* _Exercise goal_:
The entries below contain a line with "Reconstruct this image" and a line with "col = scn.collection". Retype exactly everything from the first down to the second, both included, and nothing else.

***** Extracted material *****

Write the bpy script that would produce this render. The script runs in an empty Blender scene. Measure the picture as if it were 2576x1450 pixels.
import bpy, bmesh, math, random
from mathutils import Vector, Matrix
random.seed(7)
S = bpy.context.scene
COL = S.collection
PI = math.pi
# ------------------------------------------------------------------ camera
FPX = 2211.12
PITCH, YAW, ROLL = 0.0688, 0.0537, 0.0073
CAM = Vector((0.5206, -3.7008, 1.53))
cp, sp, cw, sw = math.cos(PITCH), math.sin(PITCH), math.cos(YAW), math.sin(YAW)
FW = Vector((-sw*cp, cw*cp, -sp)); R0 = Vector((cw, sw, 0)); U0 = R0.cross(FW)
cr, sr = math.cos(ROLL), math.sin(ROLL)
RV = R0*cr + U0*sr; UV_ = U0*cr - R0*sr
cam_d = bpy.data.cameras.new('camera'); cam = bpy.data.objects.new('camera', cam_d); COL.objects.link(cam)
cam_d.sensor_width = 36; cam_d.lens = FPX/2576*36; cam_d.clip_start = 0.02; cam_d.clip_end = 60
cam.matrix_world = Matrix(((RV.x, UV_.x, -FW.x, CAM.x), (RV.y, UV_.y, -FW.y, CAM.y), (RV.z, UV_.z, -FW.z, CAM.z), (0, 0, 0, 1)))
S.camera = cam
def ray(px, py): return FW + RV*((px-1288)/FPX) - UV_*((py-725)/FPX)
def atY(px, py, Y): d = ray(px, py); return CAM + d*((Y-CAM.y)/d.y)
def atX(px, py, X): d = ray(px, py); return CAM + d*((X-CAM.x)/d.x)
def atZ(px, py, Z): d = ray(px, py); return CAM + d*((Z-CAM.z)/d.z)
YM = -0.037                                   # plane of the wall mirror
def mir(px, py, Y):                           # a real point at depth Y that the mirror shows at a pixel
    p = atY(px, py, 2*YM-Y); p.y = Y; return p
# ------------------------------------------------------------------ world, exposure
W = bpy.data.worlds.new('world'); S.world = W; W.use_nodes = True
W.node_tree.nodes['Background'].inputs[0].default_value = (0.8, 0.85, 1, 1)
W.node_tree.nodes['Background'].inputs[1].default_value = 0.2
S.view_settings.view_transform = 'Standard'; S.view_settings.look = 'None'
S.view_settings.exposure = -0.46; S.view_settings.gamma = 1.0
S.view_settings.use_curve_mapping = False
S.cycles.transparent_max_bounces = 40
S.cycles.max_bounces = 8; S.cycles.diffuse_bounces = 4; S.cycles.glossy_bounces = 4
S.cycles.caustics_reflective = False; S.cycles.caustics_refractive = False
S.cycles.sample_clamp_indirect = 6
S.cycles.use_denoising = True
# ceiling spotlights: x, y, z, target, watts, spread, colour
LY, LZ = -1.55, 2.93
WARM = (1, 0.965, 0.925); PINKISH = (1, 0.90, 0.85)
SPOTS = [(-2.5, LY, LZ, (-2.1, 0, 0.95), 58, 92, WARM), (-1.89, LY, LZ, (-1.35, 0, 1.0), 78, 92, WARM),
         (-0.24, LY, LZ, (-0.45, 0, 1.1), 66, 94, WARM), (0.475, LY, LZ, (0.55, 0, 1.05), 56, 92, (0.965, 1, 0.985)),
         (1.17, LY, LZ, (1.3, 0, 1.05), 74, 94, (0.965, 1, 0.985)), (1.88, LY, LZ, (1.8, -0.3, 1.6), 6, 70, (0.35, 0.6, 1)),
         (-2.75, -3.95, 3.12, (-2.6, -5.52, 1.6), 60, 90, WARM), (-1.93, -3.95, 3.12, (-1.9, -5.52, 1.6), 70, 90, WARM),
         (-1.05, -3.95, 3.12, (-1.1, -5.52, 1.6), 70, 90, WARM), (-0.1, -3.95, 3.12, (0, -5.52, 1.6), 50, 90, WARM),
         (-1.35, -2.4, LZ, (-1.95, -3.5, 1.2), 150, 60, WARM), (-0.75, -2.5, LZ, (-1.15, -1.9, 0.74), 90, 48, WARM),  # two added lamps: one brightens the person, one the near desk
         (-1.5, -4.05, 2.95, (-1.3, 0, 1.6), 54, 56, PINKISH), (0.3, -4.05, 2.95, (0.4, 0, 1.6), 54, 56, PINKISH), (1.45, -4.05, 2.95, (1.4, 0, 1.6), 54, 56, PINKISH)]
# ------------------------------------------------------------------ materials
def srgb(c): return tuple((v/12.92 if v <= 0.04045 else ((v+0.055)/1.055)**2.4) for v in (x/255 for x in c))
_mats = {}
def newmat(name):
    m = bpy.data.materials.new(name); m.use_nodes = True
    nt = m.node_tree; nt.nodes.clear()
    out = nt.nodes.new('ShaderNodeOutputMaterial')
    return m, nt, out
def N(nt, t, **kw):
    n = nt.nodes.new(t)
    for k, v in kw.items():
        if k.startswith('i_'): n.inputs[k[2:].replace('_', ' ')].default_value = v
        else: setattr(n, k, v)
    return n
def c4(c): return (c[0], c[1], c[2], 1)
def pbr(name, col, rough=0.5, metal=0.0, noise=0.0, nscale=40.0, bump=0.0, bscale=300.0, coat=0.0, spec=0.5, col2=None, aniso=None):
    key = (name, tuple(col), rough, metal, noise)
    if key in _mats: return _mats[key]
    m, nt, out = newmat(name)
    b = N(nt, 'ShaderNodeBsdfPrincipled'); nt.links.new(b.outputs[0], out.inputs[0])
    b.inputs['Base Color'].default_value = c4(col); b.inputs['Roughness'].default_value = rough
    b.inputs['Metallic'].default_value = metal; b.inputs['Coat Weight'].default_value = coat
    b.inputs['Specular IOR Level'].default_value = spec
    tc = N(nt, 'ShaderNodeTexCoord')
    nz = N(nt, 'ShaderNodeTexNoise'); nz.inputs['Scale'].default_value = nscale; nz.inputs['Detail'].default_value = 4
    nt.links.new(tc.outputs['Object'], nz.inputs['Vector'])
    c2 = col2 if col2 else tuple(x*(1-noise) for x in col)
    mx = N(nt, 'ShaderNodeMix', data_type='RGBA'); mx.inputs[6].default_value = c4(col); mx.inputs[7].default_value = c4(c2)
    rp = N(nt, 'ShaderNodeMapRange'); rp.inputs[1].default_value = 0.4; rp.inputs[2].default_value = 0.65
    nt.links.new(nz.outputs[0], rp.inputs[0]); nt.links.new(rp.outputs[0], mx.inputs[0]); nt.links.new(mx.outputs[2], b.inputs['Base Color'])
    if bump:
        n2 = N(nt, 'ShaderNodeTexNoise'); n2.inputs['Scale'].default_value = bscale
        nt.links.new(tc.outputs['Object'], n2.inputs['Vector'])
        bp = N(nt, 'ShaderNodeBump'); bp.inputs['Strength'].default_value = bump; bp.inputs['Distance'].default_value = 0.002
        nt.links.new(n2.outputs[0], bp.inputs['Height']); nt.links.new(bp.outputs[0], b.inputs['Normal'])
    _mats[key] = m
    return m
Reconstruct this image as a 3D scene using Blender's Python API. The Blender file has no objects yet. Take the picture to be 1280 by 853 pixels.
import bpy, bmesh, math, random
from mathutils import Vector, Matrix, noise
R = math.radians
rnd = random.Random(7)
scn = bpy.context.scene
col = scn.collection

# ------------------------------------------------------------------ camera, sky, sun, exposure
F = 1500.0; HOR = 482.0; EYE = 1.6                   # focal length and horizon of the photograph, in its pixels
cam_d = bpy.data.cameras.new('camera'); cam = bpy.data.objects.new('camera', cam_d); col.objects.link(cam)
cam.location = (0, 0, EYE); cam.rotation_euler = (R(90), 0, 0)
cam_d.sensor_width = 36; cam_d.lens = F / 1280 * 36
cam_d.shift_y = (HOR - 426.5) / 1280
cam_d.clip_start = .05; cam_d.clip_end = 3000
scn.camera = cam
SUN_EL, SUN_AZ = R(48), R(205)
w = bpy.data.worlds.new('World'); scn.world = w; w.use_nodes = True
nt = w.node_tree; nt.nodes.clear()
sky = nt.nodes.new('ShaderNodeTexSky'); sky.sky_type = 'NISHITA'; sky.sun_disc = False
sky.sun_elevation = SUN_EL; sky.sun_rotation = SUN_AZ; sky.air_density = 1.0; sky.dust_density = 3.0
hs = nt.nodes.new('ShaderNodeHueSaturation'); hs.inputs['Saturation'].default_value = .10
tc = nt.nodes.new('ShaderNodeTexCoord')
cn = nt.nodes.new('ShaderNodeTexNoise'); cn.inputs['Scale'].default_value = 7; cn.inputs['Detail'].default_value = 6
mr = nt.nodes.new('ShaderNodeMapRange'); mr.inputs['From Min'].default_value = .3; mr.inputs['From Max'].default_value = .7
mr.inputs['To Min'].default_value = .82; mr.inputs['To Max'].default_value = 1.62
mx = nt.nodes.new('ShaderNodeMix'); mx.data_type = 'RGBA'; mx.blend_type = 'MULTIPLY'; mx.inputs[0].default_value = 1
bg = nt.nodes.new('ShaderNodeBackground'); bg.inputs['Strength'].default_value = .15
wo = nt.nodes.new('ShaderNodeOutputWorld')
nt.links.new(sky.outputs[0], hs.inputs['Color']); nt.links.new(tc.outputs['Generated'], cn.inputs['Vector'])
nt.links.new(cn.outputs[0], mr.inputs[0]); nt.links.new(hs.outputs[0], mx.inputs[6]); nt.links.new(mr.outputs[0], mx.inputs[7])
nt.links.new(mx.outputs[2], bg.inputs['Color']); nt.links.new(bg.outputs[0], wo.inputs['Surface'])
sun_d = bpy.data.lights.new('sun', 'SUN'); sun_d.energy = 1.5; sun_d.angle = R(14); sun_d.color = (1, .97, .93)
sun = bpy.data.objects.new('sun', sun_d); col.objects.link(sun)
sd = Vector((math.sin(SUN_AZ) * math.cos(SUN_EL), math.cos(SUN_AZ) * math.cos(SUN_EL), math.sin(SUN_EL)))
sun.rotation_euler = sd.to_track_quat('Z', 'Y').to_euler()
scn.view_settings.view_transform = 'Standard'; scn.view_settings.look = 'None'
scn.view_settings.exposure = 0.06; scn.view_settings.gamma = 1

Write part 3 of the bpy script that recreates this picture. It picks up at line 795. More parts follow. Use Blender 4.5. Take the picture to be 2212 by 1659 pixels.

*****

* _Problem solution_:
Reconstruct this image as a 3D scene using Blender's Python API. The Blender file has no objects yet. Take the picture to be 1280 by 853 pixels.
import bpy, bmesh, math, random
from mathutils import Vector, Matrix, noise
R = math.radians
rnd = random.Random(7)
scn = bpy.context.scene
col = scn.collection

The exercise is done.